The County Council offered Tuesday its preliminary approval to a new master plan for the Westbard section of Bethesda that could allow as many as 1,213 new residential units to be built in the area over the next 30 years.
The council recommendations are expected to be approved by a formal vote in April. The plan as it stands would cut the maximum allowable number of new residential units suggested by the Planning Board in half, in large part by maintaining existing zoning for properties along River Road that weren’t expected to redevelop any time soon.
The council also tentatively agreed to increase the amount of income-restricted affordable housing required for the plan area to 15 percent of new units instead of the county standard of 12.5 percent.

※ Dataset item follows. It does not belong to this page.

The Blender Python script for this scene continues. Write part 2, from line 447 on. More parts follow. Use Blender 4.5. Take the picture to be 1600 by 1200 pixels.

Map of the Westbard Sector Plan area, via Planning Department
As for the Westwood Shopping Center site, which owner Equity One hopes to redevelop relatively quickly, the council in a straw vote Monday moved to further reduce the maximum allowable density.
The developer will likely be allowed a maximum commercial square footage that’s 0.75 percent of the property’s total square footage. The property is now home to a Giant Food-anchored shopping center that is mostly covered by a surface parking lot.
The Planning Department began working on the Westbard Sector Plan in 2014 and the suggestion of redevelopment in the area quickly drew loud opposition from long-time residents who live in single-family neighborhoods around the shopping center.
Many pointed to the area’s lack of transit access and said more housing units and a new retail center would bring more students to already overcrowded local schools and more traffic to already traffic-clogged River Road—a major connector from the Capital Beltway to Washington, D.C.
Even compared to other boisterous development debates in the county, the contentious debate over the Westbard plan was noticeable. One November 2014 meeting devolved into residents shouting criticisms at county planners. During council public hearings in February, opponents urged the council to defund the Planning Board, implied council members were influenced by political contributions from developers and equated developers to the Koch brothers.
“There is a reason why this plan has not been updated for 30 years,” council member Roger Berliner said Tuesday.
He said former Planning Board Chairman Royce Hanson once told him the Westbard plan “was going to be one of the most difficult plans we would deal with,” because the area isn’t transit accessible or urban, but is inside the Capital Beltway and less than 2 miles from the Washington, D.C., line.
“I do think we have tried as hard as we know how to listen to our community,” said Berliner, who as the district representative of Westbard suggested cutting down on the amount of new allowable development suggested by the Planning Board.
Others, including council member George Leventhal, said he saw the council’s version of the plan as a “trade-off worth making.”
“Change is threatening because the place is so nice,” Leventhal said of the community opposition to redevelopment of the area. “I’m very sympathetic to what Mr. Berliner has had to cope with. He’s offered a lot of amendments here in response to the community. He’s been criticized. That’s fine, it comes with the job, but it’s been difficult for him. I think it’s a good outcome and I’m going to vote for it.”
Council member Marc Elrich, a frequent “no” vote on new county master plans and critic of the county’s planning process, didn’t provide his general thoughts on the plan during Tuesday’s council session.
But during a Monday night meeting of the Western Montgomery County Citizens Advisory Board, Elrich made his continued opposition to the Westbard plan clear, while also saying he thought Berliner’s recommendations were sensible.
“I’ve been quoted as saying it is the worst plan possibly ever and I stand by that,” Elrich told the group Monday. “Westbard was never an activity center. It was never meant to be developed. …So for many reasons, I thought the plan was a serious mistake.”
The only significant debate among council members Tuesday was over the future zoning for a group of River Road properties now home to the Talbert’s Ice & Beverage Service store, American Plant nursery and a roofing center.
By a 5-4 straw vote, the council approved leaving the properties as a floating zone, meaning any future redevelopment of the sites would be subject to a more cumbersome approval process involving a separate zoning review.
Those against the floating zone and in favor of changing the zoning with the new plan included council President Nancy Floreen, who said doing so would provide more of an incentive to the property owners to seek redevelopment that could bring improvements to the Willett Branch stream, which runs through the properties.
The stream is now in a concrete channel that’s prone to trash dumping and is especially sensitive to stormwater runoff. County planners, with support from many in the community, hoped redevelopment along certain properties would help pay for restoring the stream into a more natural state that would include a park and trail.
“The Willett Branch was a priority in this plan,” Floreen said. “I think it’s fading as a priority under the circumstances.”
Berliner, who supported the floating zone, said it was necessary so the effects of any future development there could be judged in relation to what presumably will have already happened on other sites including the Westwood Shopping Center.